======== Given data

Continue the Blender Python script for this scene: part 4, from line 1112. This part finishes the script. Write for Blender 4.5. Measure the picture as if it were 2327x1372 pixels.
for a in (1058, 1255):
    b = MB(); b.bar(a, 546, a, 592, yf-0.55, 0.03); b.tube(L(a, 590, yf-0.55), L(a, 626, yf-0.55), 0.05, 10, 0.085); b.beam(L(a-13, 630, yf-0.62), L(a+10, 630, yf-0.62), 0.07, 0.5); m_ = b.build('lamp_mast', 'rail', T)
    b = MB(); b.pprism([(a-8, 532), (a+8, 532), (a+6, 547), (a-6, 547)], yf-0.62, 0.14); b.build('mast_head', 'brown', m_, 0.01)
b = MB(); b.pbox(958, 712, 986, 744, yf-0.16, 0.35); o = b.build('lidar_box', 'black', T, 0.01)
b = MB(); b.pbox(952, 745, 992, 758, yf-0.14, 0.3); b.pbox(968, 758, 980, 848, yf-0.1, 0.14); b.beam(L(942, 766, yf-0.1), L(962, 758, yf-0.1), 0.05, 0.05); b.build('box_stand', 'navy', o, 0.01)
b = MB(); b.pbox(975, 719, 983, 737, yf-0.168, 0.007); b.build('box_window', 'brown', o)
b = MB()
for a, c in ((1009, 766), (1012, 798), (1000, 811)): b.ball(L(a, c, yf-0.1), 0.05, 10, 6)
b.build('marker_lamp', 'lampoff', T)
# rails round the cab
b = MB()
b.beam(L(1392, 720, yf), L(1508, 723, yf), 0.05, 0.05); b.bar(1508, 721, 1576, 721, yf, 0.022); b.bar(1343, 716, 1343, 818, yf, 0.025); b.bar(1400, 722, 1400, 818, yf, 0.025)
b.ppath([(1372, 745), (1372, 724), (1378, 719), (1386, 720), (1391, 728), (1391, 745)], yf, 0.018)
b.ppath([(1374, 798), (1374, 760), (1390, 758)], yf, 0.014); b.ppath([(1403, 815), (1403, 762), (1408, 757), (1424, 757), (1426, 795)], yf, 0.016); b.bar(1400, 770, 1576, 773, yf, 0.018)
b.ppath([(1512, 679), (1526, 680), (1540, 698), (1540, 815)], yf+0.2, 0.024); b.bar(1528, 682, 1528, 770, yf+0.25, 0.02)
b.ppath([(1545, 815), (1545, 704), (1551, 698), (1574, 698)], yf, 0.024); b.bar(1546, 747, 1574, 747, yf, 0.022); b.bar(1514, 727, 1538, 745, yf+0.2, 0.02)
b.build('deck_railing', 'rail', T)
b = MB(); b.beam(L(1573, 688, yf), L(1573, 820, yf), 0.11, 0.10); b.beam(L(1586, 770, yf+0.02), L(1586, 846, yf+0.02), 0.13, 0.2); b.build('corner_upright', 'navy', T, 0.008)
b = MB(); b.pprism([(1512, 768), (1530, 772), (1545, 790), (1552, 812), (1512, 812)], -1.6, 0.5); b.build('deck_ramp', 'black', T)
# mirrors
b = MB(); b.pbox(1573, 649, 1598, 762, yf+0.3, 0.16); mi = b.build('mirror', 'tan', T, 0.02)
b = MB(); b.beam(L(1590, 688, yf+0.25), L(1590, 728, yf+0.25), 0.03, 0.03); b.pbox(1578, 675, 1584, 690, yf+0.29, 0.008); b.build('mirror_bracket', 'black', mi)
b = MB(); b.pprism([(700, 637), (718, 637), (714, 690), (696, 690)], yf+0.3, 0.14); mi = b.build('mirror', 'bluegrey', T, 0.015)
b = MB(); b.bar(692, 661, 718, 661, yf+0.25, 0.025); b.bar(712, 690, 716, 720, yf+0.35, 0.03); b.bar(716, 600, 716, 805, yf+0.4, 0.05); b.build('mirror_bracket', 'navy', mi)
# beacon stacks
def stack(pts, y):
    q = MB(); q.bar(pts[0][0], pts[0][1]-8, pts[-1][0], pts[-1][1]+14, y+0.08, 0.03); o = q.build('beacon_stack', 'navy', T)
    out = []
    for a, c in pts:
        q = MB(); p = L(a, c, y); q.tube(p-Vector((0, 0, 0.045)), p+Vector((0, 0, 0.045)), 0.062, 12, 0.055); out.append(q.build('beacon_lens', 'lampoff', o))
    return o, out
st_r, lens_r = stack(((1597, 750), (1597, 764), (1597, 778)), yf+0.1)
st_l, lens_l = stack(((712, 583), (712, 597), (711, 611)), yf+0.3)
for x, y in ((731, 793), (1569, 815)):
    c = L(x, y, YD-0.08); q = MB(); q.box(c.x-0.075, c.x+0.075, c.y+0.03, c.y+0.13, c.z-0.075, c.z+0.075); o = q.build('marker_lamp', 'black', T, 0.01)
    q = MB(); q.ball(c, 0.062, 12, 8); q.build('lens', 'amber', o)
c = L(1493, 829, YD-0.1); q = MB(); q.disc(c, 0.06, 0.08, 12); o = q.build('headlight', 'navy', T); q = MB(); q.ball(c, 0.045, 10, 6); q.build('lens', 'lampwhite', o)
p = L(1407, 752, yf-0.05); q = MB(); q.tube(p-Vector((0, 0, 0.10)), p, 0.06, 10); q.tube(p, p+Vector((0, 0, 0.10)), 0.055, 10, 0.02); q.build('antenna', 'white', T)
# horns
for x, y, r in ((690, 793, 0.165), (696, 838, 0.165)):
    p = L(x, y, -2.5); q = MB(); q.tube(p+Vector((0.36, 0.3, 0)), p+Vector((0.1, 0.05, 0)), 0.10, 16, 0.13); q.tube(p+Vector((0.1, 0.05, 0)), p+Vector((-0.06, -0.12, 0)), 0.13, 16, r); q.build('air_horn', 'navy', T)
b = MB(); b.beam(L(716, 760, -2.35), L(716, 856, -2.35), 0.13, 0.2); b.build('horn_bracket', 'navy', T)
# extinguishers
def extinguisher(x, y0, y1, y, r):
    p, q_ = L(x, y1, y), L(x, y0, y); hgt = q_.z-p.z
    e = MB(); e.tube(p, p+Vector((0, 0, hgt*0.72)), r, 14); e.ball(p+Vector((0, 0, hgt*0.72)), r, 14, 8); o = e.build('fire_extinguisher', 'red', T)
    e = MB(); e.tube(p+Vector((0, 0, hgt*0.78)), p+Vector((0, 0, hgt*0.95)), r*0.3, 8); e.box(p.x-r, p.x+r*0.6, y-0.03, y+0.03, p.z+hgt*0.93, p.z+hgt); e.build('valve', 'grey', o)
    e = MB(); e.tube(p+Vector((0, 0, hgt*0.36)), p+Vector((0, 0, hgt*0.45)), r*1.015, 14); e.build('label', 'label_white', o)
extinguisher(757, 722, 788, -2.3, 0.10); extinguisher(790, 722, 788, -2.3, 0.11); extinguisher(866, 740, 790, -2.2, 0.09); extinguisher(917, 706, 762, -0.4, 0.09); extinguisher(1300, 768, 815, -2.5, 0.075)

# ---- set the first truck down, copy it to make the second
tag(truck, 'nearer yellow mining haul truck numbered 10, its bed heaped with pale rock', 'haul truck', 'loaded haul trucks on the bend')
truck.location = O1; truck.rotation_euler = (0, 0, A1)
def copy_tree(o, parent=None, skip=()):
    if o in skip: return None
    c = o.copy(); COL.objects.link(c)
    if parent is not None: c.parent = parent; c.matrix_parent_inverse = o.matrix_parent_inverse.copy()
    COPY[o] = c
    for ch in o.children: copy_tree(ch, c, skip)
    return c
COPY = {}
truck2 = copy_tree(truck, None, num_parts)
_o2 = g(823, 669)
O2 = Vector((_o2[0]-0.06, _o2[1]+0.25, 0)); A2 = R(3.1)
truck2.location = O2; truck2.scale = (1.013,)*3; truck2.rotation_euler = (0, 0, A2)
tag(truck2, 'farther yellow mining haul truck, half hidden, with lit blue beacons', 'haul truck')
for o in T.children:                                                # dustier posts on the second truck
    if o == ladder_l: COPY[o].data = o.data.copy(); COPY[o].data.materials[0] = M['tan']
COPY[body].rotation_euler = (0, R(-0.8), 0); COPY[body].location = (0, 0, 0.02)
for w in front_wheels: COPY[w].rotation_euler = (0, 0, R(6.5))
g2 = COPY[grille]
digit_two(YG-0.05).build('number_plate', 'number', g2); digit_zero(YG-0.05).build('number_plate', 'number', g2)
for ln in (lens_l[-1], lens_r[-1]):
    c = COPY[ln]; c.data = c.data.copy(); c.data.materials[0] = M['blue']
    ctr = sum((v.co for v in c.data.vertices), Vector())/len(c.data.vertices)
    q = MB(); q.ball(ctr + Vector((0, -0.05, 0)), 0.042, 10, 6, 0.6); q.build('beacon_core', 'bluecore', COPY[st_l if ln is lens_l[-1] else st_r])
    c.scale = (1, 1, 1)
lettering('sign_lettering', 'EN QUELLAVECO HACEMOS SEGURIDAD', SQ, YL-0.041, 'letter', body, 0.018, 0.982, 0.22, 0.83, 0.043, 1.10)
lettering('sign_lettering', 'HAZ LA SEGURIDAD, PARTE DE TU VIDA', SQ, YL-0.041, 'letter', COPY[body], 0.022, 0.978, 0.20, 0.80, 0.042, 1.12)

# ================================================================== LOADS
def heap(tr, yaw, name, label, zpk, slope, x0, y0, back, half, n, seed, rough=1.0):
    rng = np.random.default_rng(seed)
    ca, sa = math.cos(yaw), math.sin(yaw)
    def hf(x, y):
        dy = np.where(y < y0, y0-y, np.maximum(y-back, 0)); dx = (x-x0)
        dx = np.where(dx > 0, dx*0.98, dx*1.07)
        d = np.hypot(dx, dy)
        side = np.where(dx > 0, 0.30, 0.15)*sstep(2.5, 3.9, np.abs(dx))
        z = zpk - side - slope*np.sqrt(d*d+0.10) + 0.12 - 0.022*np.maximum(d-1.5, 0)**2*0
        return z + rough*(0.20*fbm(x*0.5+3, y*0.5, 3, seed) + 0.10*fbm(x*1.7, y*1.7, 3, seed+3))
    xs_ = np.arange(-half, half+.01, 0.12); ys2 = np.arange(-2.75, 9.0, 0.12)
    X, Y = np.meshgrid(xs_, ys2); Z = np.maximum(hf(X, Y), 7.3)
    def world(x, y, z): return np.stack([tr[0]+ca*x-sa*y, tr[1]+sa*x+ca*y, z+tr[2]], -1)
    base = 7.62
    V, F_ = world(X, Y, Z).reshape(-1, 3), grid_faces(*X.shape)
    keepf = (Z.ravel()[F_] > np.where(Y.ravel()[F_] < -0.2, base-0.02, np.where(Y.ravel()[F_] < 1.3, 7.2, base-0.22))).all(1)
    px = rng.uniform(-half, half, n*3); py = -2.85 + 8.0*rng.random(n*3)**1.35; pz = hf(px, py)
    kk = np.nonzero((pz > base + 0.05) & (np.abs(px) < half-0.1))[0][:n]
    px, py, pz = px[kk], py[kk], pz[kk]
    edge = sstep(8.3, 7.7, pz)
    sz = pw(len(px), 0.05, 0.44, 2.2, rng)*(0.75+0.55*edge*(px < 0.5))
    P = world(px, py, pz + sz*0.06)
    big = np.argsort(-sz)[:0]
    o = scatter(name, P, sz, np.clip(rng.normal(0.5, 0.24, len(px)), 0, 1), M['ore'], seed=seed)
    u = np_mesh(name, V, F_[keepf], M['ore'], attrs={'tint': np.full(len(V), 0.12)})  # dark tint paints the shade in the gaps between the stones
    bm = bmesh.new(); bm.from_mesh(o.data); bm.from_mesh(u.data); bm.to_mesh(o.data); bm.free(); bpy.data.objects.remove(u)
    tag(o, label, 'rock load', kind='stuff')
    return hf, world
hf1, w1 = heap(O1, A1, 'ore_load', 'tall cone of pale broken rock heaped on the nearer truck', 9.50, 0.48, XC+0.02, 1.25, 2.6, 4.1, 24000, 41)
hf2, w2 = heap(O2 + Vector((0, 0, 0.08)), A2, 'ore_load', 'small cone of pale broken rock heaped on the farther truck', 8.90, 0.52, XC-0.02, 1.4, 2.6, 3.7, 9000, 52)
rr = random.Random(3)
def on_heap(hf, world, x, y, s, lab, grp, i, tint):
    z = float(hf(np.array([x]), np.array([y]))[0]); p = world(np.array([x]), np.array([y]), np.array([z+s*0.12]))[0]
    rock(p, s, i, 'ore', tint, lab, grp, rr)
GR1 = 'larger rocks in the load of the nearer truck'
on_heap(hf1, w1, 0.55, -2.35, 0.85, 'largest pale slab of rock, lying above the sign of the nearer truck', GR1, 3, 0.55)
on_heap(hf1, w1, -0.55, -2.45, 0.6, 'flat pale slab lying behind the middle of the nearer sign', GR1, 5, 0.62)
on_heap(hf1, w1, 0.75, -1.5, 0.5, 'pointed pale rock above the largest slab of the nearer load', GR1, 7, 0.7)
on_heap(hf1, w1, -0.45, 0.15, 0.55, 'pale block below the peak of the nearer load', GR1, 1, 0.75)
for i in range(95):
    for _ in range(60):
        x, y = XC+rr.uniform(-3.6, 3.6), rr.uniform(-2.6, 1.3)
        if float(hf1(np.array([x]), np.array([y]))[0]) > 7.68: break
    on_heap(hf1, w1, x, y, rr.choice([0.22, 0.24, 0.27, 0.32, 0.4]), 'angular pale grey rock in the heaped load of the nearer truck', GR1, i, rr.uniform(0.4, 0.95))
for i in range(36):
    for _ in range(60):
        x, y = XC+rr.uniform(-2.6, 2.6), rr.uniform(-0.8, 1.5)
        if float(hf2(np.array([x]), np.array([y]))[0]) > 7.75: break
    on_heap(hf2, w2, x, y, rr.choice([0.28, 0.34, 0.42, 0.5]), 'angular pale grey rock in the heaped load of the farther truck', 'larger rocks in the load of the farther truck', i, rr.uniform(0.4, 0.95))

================
======== Given data

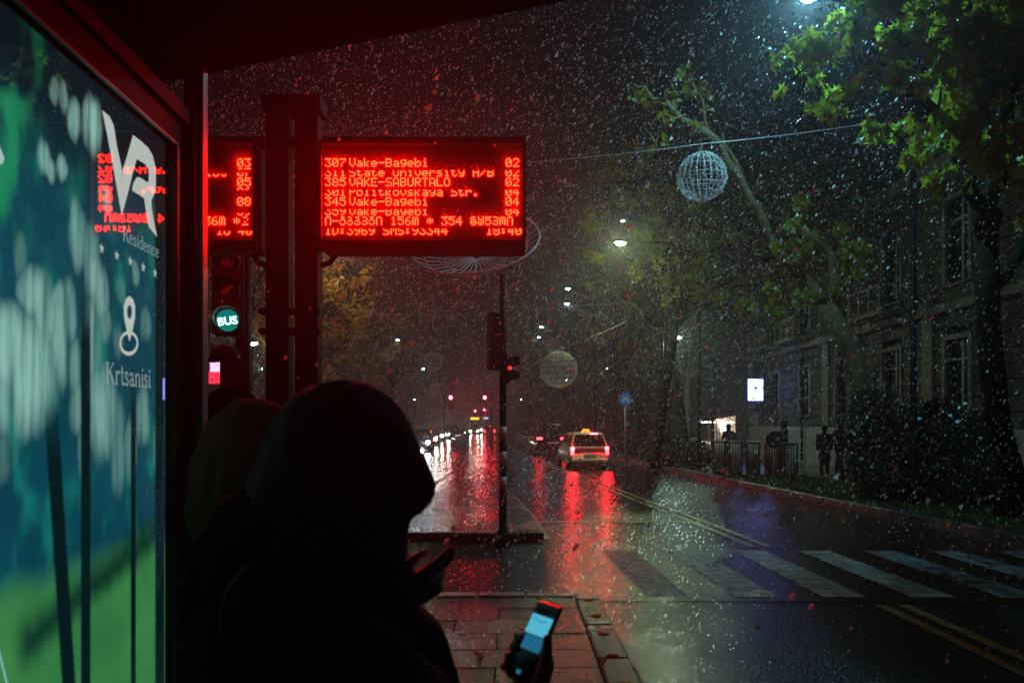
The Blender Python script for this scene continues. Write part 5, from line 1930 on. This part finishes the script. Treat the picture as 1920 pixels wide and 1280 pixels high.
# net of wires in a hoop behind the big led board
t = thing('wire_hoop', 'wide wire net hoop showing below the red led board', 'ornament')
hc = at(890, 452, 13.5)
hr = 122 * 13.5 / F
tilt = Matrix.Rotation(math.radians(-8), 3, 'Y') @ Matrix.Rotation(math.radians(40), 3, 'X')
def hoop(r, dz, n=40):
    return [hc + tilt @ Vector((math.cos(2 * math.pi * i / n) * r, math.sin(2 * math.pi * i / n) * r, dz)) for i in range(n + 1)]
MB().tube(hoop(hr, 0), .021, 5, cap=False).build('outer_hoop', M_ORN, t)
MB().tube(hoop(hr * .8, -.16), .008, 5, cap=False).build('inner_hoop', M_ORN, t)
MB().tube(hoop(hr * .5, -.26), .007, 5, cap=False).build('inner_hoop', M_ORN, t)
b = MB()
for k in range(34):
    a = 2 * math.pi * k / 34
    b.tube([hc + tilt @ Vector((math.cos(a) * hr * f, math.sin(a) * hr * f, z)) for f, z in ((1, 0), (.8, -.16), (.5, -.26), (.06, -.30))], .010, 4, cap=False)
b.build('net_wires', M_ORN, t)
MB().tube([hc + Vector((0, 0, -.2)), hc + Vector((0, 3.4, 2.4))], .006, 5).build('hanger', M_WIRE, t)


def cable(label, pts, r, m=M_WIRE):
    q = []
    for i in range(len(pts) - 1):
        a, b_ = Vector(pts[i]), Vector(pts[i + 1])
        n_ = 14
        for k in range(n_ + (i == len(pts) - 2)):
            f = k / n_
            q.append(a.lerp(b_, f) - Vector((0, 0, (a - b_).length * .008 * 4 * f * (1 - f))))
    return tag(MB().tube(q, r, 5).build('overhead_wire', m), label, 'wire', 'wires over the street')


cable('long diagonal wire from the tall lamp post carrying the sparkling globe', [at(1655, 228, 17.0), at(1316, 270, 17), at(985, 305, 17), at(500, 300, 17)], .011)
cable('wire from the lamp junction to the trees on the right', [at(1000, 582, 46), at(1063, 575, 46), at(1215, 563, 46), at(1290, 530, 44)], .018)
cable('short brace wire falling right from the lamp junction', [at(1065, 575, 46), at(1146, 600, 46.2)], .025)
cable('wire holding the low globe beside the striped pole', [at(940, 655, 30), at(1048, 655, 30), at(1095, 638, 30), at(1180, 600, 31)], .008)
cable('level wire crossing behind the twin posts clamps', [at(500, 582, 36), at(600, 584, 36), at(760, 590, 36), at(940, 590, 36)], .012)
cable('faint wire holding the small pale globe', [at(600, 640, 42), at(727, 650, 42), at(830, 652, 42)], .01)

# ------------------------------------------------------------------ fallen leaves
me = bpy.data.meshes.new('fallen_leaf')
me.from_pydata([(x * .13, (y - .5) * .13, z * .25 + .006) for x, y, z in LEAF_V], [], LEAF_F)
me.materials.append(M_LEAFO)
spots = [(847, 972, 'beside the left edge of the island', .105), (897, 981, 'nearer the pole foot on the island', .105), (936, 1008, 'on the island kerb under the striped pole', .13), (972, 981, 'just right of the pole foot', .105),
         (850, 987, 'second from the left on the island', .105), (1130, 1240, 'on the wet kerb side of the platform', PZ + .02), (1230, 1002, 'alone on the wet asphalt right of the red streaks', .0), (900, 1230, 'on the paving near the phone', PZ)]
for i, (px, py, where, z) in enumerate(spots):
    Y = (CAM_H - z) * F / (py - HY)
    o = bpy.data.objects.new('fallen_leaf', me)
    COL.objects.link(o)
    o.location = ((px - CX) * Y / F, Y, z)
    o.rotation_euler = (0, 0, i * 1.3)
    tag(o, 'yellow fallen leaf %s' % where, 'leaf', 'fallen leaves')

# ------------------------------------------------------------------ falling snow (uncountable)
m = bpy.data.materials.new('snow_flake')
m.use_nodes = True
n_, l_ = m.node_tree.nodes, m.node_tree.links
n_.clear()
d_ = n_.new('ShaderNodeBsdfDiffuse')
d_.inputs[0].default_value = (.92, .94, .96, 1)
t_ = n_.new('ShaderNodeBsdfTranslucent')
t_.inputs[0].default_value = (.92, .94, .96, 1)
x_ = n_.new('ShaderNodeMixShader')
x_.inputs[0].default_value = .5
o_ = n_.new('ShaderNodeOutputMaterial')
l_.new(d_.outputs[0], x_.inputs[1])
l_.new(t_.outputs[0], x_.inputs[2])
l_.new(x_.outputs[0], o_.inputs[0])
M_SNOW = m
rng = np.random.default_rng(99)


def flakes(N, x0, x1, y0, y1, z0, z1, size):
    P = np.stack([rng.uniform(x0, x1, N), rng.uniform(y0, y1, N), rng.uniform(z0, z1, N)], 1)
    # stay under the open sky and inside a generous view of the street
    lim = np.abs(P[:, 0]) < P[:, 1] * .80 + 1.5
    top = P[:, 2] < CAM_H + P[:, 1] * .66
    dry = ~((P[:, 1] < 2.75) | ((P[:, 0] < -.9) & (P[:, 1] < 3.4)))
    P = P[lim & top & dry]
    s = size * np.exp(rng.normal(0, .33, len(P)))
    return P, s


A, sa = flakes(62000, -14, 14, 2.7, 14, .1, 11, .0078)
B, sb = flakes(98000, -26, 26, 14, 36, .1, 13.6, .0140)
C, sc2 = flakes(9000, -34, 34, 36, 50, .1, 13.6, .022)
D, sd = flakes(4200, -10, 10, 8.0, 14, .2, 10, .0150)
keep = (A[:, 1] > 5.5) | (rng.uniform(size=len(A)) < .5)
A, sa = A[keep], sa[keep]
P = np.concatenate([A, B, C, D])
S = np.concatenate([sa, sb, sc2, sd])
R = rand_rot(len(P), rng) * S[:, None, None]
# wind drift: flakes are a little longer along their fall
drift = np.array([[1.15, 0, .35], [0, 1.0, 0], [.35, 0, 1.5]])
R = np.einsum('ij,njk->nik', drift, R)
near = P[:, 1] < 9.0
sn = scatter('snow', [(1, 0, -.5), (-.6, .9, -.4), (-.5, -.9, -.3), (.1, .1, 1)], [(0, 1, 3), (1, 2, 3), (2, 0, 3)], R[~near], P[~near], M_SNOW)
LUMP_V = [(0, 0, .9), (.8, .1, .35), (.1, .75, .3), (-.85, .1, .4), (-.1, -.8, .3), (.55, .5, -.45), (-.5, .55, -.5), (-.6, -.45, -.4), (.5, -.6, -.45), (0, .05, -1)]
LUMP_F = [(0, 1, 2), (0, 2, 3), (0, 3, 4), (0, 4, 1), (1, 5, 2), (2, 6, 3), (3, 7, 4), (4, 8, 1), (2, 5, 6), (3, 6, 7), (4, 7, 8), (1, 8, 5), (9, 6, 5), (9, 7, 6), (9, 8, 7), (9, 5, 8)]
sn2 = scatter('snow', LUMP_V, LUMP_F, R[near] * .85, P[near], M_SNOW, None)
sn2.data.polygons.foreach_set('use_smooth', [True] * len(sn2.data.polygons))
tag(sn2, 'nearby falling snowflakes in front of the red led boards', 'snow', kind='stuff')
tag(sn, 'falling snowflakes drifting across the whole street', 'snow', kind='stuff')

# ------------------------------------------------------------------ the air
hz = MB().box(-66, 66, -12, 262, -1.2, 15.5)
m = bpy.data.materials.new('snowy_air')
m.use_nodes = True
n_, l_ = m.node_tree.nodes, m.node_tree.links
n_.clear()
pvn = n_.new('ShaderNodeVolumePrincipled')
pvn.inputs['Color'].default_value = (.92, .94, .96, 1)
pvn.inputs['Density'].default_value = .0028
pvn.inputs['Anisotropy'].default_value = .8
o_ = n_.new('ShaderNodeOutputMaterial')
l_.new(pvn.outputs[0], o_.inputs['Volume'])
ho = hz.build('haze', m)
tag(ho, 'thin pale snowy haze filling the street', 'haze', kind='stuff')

================

In the material above, show every line where the word "wide" turns up.

The Blender Python script for this scene continues. Write part 5, from line 1930 on. This part finishes the script. Treat the picture as 1920 pixels wide and 1280 pixels high.
t = thing('wire_hoop', 'wide wire net hoop showing below the red led board', 'ornament')